Happy New Year, folks. To wind down the year, my last post gave my picks for the top work/life balance stories of 2008. Today, I’m giving my predictions for the biggest work/life balance stories we’ll see in the year ahead:
1. The continued rise of flex work. Realizing that you can’t do the same amount of work with less people power, companies with common sense will choose flexible work arrangements over layoffs. Instituting telecommuting, shorter workweeks, and job sharing as cost-cutting measures not only keeps your people employed, it keeps their morale up during difficult financial times. Layoffs, of course, have the opposite effect.
2. The “working” retirement. Lewis Lin, a Seattle-based interviewing coach, wrote in with this one, and I couldn’t agree more. Increased life expectancy and cost of living have already contributed greatly to more and more people working well into their golden years. Fifty- and sixty-somethings who saw their retirement funds shrink by 40 percent or more in recent months will have to think twice about walking away from work any time soon. Many simply won’t be able to afford it.
3. The accidental small business owner. Those with means who’ve been laid off from a floundering industry (banking comes to mind) might find it easier to start a low-overhead business than find a job with a salary comparable to the one they lost. In October, business strategist Rhonda Abrams argued in USA Today that a recession is actually a fine time to start a low-overhead business. For one thing, the competition is likely weakened. For another, customers are hungry for cheap alternatives. (Entire article here.)
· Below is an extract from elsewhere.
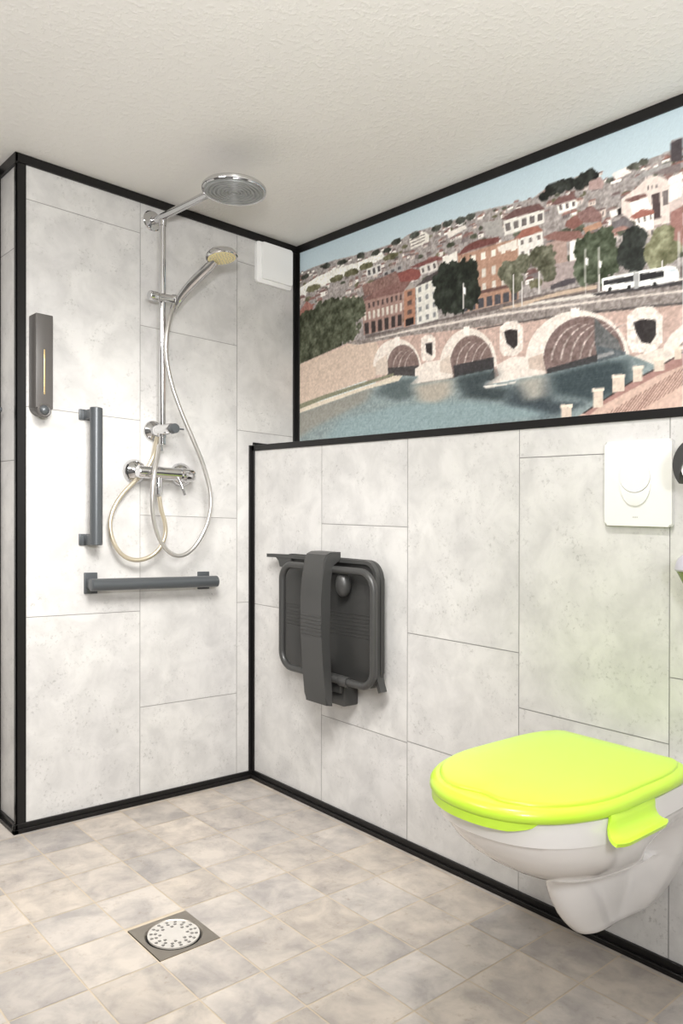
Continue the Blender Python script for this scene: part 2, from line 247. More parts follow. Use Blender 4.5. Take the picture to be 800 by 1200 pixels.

4. The reluctant freelancer. Take it from a long-time freelancer, if you have a service to sell, it’s easier during a recession to find organizations to hire you for project-based freelance and contract work than it is to find organizations to hire you for a full-time position. Why? Because it’s far less expensive for companies to farm out the work sporadically than to open a salaried position. Any time the country slips into a recession, you’ll find leagues laid-off writers, designers, programmers, admins, and project managers turning to freelance work to make ends meet.
5. The marriage of convenience. In a 2007 poll conducted by leading health policy research group Kaiser Family Foundation, 7 percent of Americans admittedly to marrying so they or their partner could get on the other’s health insurance plan. Given the high unemployment figures right now, I’d be shocked if more couples didn’t step up their nuptial plans for financial reasons.
6. The putting off of parenthood. Those pint-sized bundles of joy cost a small fortune. As the Chicago Tribune reports, the annual cost of raising a child in a middle-income, married-couple, two-child family was about $11,000 or $12,000 a year in 2007, depending on geographic location. Then there’s the whole matter of the college fund. If ever there was a year not to incur those added expenses, it’s this one.
7. The never-ending fascination with the Obamas’ family life. This young, history-making political family appears to have it all: beauty, brains, power, heart, education, ambition, compassion, connections, the world’s rapt attention, and the world’s seemingly infinite problems resting squarely on their shoulders. How can we resist gawking and seeing what we can learn from them?
and…7.5. You are amongst million of people newly interested in Work/Life balance. Fast becoming a top Google trend “Work/Life” balance is increasingly fashionable. As nervous breakdowns and mid-life crisis’ exist and so do people who want to avoid them, balance is a hot hot topic.